- **TASK GOAL**:
Extract every line of the material that holds the string "Python".

- **ITEMS**:
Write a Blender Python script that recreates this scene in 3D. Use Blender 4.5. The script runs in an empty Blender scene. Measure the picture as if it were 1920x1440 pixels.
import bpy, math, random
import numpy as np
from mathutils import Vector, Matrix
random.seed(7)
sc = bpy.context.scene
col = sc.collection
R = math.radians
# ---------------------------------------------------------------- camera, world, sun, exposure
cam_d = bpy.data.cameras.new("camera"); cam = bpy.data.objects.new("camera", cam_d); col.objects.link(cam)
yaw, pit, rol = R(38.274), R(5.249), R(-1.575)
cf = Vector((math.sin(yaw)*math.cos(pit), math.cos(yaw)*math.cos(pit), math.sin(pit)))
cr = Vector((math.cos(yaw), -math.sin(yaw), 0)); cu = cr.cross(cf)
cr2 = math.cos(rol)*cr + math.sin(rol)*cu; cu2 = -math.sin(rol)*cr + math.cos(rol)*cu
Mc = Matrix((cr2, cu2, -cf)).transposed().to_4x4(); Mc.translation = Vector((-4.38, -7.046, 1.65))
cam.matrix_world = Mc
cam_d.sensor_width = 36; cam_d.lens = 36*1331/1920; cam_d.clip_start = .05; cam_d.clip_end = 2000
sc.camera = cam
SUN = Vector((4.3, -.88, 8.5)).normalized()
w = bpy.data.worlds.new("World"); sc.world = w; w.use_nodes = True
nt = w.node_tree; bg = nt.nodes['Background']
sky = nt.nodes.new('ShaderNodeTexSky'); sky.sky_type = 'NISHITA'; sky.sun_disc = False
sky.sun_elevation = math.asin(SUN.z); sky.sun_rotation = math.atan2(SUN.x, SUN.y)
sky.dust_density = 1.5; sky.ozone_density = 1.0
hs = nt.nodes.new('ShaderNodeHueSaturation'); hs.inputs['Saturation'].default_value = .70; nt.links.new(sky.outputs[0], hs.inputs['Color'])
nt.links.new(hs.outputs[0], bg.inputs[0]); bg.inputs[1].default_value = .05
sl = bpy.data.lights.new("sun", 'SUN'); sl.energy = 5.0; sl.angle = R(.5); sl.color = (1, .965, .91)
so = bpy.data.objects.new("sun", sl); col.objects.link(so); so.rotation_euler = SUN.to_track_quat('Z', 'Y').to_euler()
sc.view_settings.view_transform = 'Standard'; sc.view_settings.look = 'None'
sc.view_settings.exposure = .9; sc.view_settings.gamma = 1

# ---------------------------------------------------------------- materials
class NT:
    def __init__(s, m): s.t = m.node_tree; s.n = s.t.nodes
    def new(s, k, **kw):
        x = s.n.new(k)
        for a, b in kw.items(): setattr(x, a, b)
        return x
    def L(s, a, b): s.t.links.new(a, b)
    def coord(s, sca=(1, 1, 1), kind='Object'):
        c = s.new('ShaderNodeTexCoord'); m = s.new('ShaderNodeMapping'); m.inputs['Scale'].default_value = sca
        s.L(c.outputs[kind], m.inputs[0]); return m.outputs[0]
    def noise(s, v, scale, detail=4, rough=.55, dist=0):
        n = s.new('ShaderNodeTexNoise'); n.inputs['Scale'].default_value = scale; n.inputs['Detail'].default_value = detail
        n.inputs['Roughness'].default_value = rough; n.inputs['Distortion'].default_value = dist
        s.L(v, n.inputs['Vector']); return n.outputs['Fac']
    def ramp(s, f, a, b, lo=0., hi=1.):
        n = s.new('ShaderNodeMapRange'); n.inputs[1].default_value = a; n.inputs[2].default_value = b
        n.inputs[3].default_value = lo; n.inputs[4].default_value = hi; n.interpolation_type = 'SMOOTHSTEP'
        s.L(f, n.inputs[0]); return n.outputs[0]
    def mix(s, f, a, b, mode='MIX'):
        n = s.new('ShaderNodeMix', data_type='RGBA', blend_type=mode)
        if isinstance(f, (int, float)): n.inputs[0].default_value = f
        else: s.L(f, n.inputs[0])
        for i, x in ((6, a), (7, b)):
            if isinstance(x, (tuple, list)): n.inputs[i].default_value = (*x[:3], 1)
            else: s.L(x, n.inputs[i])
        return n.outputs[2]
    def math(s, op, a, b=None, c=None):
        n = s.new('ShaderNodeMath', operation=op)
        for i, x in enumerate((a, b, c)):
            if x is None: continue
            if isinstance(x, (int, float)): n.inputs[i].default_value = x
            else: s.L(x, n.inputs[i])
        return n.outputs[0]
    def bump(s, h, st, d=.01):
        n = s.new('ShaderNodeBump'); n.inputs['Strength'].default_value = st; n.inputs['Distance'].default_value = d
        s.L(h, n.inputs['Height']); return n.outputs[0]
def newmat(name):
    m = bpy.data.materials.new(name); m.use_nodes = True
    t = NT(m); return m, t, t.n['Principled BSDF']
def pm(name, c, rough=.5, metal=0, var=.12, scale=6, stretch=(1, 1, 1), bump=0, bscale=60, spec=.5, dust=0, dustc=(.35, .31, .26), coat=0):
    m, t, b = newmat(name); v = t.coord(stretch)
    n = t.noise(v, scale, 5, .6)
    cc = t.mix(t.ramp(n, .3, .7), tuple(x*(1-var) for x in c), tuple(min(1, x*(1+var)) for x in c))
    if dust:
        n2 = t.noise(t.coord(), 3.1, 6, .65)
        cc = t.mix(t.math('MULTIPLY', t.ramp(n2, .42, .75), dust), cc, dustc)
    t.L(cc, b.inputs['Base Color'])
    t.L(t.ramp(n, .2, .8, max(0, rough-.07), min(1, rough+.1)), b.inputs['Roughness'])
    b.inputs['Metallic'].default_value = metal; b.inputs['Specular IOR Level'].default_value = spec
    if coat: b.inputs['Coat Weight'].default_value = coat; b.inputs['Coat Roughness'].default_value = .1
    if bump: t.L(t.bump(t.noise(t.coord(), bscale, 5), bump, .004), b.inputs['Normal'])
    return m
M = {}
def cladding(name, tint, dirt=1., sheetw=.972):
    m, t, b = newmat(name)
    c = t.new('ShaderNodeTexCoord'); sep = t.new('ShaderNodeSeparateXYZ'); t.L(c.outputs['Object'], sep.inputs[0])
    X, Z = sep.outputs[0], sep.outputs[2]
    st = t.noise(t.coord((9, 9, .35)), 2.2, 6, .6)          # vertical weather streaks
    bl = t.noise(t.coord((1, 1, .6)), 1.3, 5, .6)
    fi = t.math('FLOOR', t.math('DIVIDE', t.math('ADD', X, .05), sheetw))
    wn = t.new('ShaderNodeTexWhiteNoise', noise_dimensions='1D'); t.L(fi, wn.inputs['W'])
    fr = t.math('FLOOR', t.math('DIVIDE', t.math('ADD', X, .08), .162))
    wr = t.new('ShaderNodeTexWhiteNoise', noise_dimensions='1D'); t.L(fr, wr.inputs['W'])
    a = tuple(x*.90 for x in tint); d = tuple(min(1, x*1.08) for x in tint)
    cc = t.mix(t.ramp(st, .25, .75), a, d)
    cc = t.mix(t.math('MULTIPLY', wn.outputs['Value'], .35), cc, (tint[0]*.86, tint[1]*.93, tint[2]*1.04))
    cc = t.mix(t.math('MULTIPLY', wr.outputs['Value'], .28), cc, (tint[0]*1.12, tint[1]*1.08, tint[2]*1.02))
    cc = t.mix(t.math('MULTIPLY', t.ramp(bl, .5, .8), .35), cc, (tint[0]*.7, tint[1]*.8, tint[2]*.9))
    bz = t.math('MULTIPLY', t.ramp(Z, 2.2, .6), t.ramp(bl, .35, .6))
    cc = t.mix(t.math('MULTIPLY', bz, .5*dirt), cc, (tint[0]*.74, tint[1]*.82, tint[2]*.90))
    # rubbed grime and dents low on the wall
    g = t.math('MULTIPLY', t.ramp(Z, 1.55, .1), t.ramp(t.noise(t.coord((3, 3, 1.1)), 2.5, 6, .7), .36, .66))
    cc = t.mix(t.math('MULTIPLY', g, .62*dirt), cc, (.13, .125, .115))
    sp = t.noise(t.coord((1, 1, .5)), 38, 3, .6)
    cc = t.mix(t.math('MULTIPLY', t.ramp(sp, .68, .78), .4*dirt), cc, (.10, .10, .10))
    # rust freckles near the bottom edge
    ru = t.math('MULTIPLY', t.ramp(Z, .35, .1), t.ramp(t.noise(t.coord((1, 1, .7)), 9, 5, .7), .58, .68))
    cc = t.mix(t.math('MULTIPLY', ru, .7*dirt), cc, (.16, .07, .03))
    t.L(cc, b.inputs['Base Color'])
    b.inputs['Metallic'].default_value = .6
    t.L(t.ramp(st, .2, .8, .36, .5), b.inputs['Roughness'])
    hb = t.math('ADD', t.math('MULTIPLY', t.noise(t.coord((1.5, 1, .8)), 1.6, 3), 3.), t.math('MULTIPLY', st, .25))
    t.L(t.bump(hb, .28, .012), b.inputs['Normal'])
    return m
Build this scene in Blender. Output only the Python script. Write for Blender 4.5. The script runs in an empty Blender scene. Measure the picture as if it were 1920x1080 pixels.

- **CORRECT RESULT**:
Write a Blender Python script that recreates this scene in 3D. Use Blender 4.5. The script runs in an empty Blender scene. Measure the picture as if it were 1920x1440 pixels.
Build this scene in Blender. Output only the Python script. Write for Blender 4.5. The script runs in an empty Blender scene. Measure the picture as if it were 1920x1080 pixels.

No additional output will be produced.